(pb; 1982)
From the back cover
“Flesh for Satan.
“In a deserted subway tunnel far below the city, a young woman is ritually slashed to pieces. . . In an apartment building across town, a little boy, seething with demonic urges, lures a friend down into the sub-basement. . . On shadowed streets, hordes of shrieking children are stalking human sacrifices for him.
“Horror beneath the city.
“Evil has erupted from the pits of Hell, its blessed minions hungering for the flesh and blood of terrified millions. A city is clutched in the dripping talons of unspeakable horror, devoured in the nightmare battle between the forces of good. . . and the invincible armies of eternal darkness.”
Review
Cellar is an Old School/1980s horror novel that harkens back to the time when visiting Times Square could be a dangerous, overtly grimy and thrilling experience. In it, writer and researcher Carl Lanyard, is hired by his morally dubious and mysterious publisher (Trismegestes) to be an “occult consultant” to the police to help them solve a string of bizarre, especially nasty murders that hide deeper, darker and more ancient secrets. Like many novels of this period, Cellar is thick-vivid with New York-centric description, detailing its slime and charms, human and beyond.

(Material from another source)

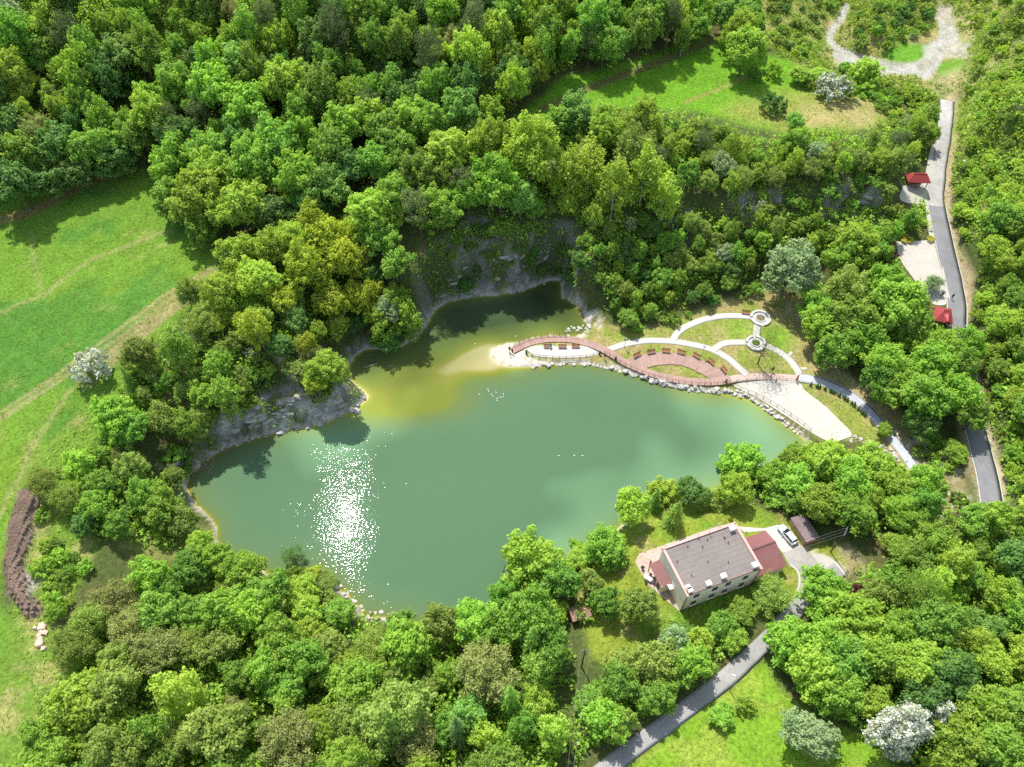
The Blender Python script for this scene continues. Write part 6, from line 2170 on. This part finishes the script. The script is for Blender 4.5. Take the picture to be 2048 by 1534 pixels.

If you’re familiar with this era of genre writing, you may well see where this cinematic, entertaining and well-written B-flick (and character-impelled) story is going, but it’s a joyously, unrepentantly gory, smutty, and hallucination-riddled ride with a darkly hilarious vibe, one worth checking out, especially if you’re a fan of William Hjortsberg’s 1978 novel Falling Angel (and its resulting 1987 movie Angel Heart), Clive Barker’s 1984 Books of Blood Vol. 1 story “The Midnight Meat Train” (and its 2008 media-leap spawn film of the same name), and the Jack Cardiff-helmed The Mutations (1974; aka The Freakmaker).